Avrupa Birliği ve Türkiye'nin önünde ekonomik ve ticari alanda bir dizi fırsat bulunduğunu ifade eden Yalçındağ, "Türk firmaları artık Avrupa başta olmak üzere birçok bölgede yatırımcı konumunda ve ciddi istihdam sağlıyor. AB ülkelerinde 34,2 milyar dolar sermayemiz var. Türkiye ile AB arasında göç politikalarında da iş birliği var. Nitelikli iş gücü ve dijital dönüşüme hızlı adaptasyonuyla Türkiye, AB için çok önemli bir ortak. Enerjiden, ulaştırmaya, savunma sanayi sektöründen, dijital teknolojilere, üçüncü ülkelerde iş birliğinden inşaat ve altyapı projelerine kadar her bir başlık adeta bizim vize meselesini çözmemizi bekliyor. Yaşadığımız çağ ise belirsizlikler getirmesi sebebiyle ezberlerin bozulduğu ve yeni gerekliliklerin ortaya çıktığı bir çağdır. Bu gerekliliklerin başında ise bölgesel iş birlikleri geliyor. Bu iş birliklerinin en güzel örneklerinden biri de geçmişin birikimi ve geleceğin fırsatları ele alındığında Türkiye ve AB ilişkileri olmalı ancak vize meselesi olarak adlandırdığımız bu kısır döngü ülkelerimizi çağın gerekliliklerine karşı atıl bırakıyor. Anadolu'da bu olayı yorumlarken kullanılabilecek çok güzel bir deyim var: Temcit pilavı gibi ısıtıp ısıtıp öne sürmek. Maalesef, iş dünyası temsilcileri olarak Avrupalı kamu ve özel sektör temsilcileriyle hangi vesileyle bir araya gelsek, büyük hevesle ajandalarımızda bulunan başlıklar öncesinde vize meselesini masaya yatırıyor ve temcit pilavı gibi ısıtıp ısıtıp vaktimizi bu meseleyle harcıyoruz.

"AVRUPALI DOSTLARIMIZ MESELEYİ DAHA GÜR BİR SESLE ELE ALMALI."
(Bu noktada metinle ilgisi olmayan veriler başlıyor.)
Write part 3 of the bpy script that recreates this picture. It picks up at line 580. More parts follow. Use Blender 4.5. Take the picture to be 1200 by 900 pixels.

Yalçındağ, "Son olarak, AB Türkiye Delegasyon Başkanı Ossowski'nin açıklamalarını oldukça önemli bulduğumu bir kez daha ifade ediyor, kısa süre sonra mevcut görevinden ayrılacak Sayın Büyükelçi gibi, yeni atanacak temsilciyi, Türkiye'de bulunan AB üyesi ülkelerin diplomatik misyonlarını ve özellikle iş dünyası temsilcileri olmak üzere Avrupalı tüm dostlarımızı bu meseleyi daha gür sesle ele almaya davet ediyorum. Bu vesileyle de Sayın Ossowski'ye görevi süresi boyunca yapmış olduğu çalışmalardan ve iş birliğinden dolayı teşekkür ediyorum" dedi.